The sixties counterculture and its literary following may not have gained the same foothold in mainstream American culture without the influence of Burroughs or the Beat movement they drew inspiration from. Both movements flourished in San Francisco, where more subjective and controversial literary work could now be published because the value of artistic expression removed from a mainstream perspective was in higher demand by a new generation of younger readers in the sixties (Jameson 17). In conclusion, Burroughs influence as a Post-modernist author, his refinement of Gysin’s cut up technique and the cultural ripple effect of the Naked Lunch obscenity trial cannot be denied. The right of freedom of speech I hold to be a sacred liberty for all writers. Without the ability to challenge convention and tradition in literature, progress becomes stale overtime. Burroughs work by the context of his life as a junkie was bound to be deemed obscene or even unnatural by mainstream society, but truth is often stranger than fiction. What is deemed worthless by one reader is proclaimed as art by another, for the subjectivity of art and literature is the same unpredictable and chaotic nature of life and the human condition. Life cannot be censored; therefore work that informs the world of such realities cannot be without societal merit because literature gives different reactions people, depending on their past experience.

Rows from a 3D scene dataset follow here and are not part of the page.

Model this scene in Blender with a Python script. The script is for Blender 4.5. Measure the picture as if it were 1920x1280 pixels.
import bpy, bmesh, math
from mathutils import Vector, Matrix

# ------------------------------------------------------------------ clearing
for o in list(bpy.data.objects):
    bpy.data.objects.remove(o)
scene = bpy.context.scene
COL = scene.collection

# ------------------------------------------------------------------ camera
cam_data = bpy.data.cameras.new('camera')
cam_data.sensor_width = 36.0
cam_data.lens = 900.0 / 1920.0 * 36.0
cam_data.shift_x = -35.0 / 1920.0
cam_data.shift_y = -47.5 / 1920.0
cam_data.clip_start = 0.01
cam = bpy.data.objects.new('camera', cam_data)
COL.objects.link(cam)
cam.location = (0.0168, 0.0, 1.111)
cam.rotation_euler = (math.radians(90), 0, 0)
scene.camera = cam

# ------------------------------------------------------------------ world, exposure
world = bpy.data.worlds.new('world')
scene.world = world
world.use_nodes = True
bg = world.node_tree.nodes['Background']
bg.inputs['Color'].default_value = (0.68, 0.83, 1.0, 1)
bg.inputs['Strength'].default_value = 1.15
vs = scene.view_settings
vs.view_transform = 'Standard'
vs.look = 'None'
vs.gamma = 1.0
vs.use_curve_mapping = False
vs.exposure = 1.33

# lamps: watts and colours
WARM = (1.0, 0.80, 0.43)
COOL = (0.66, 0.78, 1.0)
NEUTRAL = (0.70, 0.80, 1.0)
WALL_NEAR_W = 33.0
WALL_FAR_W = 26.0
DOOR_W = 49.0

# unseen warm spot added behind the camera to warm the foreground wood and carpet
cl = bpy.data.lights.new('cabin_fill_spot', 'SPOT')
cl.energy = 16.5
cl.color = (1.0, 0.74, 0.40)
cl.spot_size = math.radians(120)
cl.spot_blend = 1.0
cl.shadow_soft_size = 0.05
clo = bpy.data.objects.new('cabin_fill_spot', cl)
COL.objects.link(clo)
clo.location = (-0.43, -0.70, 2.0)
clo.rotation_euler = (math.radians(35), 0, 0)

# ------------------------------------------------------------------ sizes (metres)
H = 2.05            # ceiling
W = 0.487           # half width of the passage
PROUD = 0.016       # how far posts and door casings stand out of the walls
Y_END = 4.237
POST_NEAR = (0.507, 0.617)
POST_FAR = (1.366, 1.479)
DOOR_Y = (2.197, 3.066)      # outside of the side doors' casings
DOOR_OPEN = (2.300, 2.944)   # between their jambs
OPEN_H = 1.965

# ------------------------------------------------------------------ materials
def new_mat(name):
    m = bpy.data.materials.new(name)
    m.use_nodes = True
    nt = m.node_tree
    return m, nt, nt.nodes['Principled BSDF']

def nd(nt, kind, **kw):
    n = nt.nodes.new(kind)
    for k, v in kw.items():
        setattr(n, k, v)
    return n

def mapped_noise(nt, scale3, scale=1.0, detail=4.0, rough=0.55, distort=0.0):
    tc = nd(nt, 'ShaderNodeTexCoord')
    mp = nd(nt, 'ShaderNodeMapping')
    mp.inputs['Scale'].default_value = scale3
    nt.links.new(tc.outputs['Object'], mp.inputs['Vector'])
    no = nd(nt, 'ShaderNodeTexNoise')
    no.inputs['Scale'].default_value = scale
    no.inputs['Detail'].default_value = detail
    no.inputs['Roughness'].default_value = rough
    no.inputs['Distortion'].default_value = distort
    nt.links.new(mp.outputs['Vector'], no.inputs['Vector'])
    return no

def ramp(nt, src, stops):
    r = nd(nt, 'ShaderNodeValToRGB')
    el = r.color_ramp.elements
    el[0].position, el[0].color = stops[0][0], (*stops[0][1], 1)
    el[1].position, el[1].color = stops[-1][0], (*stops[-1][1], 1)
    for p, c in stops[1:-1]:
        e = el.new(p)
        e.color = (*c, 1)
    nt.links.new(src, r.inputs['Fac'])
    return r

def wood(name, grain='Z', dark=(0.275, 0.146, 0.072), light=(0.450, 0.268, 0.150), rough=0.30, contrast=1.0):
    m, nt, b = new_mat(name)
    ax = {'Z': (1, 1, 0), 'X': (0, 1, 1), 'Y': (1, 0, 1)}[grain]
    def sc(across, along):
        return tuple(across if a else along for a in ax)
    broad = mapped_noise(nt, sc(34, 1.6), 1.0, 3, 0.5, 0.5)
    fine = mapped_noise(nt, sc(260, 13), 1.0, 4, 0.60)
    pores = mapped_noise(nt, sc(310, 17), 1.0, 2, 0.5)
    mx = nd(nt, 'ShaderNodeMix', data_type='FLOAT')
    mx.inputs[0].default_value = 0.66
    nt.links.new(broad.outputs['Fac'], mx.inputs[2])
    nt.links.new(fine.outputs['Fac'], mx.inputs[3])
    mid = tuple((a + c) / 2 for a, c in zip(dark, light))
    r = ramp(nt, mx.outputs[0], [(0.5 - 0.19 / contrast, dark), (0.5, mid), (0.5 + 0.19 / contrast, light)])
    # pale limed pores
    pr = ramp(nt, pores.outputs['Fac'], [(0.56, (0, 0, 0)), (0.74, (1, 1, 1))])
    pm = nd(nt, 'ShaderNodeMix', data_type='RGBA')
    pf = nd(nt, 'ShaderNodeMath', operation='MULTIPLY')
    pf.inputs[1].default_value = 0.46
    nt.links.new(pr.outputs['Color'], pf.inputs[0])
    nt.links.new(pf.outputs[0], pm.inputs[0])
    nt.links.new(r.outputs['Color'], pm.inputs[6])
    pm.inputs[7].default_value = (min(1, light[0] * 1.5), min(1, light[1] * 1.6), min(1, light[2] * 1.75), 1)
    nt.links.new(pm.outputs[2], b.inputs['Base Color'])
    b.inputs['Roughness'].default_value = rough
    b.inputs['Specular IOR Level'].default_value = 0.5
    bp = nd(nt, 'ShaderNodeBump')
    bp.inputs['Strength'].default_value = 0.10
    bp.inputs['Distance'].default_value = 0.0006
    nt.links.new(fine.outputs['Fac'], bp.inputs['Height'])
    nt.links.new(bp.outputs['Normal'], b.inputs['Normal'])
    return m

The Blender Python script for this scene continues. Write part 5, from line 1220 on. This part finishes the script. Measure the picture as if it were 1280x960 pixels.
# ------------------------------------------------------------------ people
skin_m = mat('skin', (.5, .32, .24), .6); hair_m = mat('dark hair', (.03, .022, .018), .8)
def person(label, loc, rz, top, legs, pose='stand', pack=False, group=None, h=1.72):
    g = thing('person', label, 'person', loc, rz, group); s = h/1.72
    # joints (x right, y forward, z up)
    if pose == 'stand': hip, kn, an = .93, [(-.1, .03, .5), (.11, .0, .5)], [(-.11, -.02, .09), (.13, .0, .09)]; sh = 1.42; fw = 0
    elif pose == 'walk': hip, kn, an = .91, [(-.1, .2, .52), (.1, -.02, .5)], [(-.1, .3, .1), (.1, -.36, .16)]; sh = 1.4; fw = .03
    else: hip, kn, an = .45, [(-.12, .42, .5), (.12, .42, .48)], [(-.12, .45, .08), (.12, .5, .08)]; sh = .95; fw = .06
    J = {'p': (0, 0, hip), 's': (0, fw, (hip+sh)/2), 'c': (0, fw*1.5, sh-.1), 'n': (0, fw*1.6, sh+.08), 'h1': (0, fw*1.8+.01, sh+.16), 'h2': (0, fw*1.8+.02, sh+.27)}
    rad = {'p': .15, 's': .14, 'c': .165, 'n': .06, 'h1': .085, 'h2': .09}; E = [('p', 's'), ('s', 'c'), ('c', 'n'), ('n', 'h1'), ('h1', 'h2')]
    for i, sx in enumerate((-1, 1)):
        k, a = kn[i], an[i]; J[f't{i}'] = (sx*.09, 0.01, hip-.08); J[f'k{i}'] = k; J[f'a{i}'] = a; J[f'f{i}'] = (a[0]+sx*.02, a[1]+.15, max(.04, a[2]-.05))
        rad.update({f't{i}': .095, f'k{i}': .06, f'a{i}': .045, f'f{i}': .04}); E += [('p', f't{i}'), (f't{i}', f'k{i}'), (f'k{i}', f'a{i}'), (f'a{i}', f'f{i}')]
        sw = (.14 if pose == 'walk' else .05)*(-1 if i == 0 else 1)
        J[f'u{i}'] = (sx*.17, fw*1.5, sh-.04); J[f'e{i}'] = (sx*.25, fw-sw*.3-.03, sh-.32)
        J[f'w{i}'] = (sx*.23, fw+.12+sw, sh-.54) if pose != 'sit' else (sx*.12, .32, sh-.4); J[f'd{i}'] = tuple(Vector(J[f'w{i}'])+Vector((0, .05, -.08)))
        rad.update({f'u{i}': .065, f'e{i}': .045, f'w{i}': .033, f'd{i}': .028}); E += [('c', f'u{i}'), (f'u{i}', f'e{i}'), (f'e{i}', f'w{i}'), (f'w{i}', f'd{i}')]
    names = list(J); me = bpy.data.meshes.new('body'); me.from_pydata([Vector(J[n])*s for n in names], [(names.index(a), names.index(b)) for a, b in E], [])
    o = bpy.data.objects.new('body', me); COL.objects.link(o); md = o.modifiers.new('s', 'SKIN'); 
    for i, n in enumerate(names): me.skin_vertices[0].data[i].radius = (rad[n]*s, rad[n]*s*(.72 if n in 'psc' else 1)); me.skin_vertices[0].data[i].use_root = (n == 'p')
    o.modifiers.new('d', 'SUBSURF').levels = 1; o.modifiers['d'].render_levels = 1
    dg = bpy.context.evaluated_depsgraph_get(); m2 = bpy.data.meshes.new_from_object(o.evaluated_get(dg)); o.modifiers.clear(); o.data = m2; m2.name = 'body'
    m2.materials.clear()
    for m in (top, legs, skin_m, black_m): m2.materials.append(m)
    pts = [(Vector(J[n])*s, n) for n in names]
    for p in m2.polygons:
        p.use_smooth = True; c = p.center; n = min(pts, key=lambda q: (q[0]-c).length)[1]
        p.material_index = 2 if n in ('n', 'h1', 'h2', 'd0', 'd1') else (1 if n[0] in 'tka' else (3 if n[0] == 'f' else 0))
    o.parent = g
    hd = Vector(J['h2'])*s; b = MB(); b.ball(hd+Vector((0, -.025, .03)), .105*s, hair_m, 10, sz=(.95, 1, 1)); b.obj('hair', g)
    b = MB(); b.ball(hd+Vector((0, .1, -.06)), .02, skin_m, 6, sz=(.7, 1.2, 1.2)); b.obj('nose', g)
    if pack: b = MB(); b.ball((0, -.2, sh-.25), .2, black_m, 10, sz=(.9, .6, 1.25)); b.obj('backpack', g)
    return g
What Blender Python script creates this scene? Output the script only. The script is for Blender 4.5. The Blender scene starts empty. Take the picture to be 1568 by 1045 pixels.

Burroughs portrayal of a section of society the mainstream wished to ignore and repress the knowledge of, forced underground issues into mainstream relevancy, advancing freedom of speech, political activism and eliminated literary censorship, giving us as writers much of the freedoms we hold dear today. A society that tells individuals what they can or cannot express through writing is not free, nor interested in literary cultural progression, but in maintaining the status quo. No advances in literature by authors have ever been achieved strictly through following tradition, but through breaking tradition to construct a new language more representative of the realities of modern society.